The fact is inflation did fall to the levels called for in the PTA. Compared overeach period, inflation fell from a mean of 11.4% over 1977: II to 1990: I to a
mean value of 2.10% in 1990: II to 1993: III (Source: Dowd and Baker, see
bibliography).
One could argue that the 1989 reforms did their job as inflation did fall to almost
zero within the specified time limit and the increased credibility of the Reserve
Bank resulted in a dramatic fall in inflation expectations. However, an economist
must ask whether the fall in inflation was a direct consequence of the 1989
reforms. Earlier, in 1984 there had been a shift in New Zealand monetary policy
towards more neoclassical approach. It could be argued that the 1989 reforms
was simply an extension of this shift.
As noted by Dowd and Baker (1994), New Zealand’s fortunes were also assisted
by fortuitous events which are difficult to dismiss as having an effect on New
Zealand’s new enviable inflation record. One of these was the post – 1984 shift in
fiscal policy. As the Reserve Bank adopted a position of price stability, the
government almost simultaneously committed itself to reducing its deficit in an
attempt to balance its books. Thus the Reserve Bank was spared a potentially
significant barrier in achieving its objectives. Also there was a general consensus
in New Zealand politics concerning the importance of price stability thus the
Reserve Bank was able to continue the implementation of its policies in the
knowledge that even a change in government would not de – rail its goals.
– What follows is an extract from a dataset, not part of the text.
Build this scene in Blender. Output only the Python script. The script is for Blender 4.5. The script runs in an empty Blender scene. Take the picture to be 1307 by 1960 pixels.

A big empirical blow to the effectiveness of the increased independence of the
Reserve Bank in reducing inflation was the parallel success of their neighbour
Australia. The success of Australia brings in to doubt the effectiveness of the
1989 reforms because the Reserve Bank of Australia did not have the legislative
independence that was enjoyed by its counterpart in New Zealand. Theory would
suggest that such an institution, with a similar monetary policy would lack
credibility and thus its announcement of a low inflation could have in fact led to
an even prolonged period of high inflation. This clearly has not been the case as
research by Fischer and Debelle (1994) has found. In fact inflation levels fell to
similar rates in both countries and both are currently enjoying a period of rapid
economic growth. One could conclude that the change in the structure of the
Reserve Bank did little to achieve the goal of price stability. However,
governments still have the incentive to renege on promises to lower inflation in
order to achieve real objectives. An independent central bank may still have a
significant role to play in monetary policy.
The important issue may not so much be the central bank’s structure, but the
independence of the central bank itself.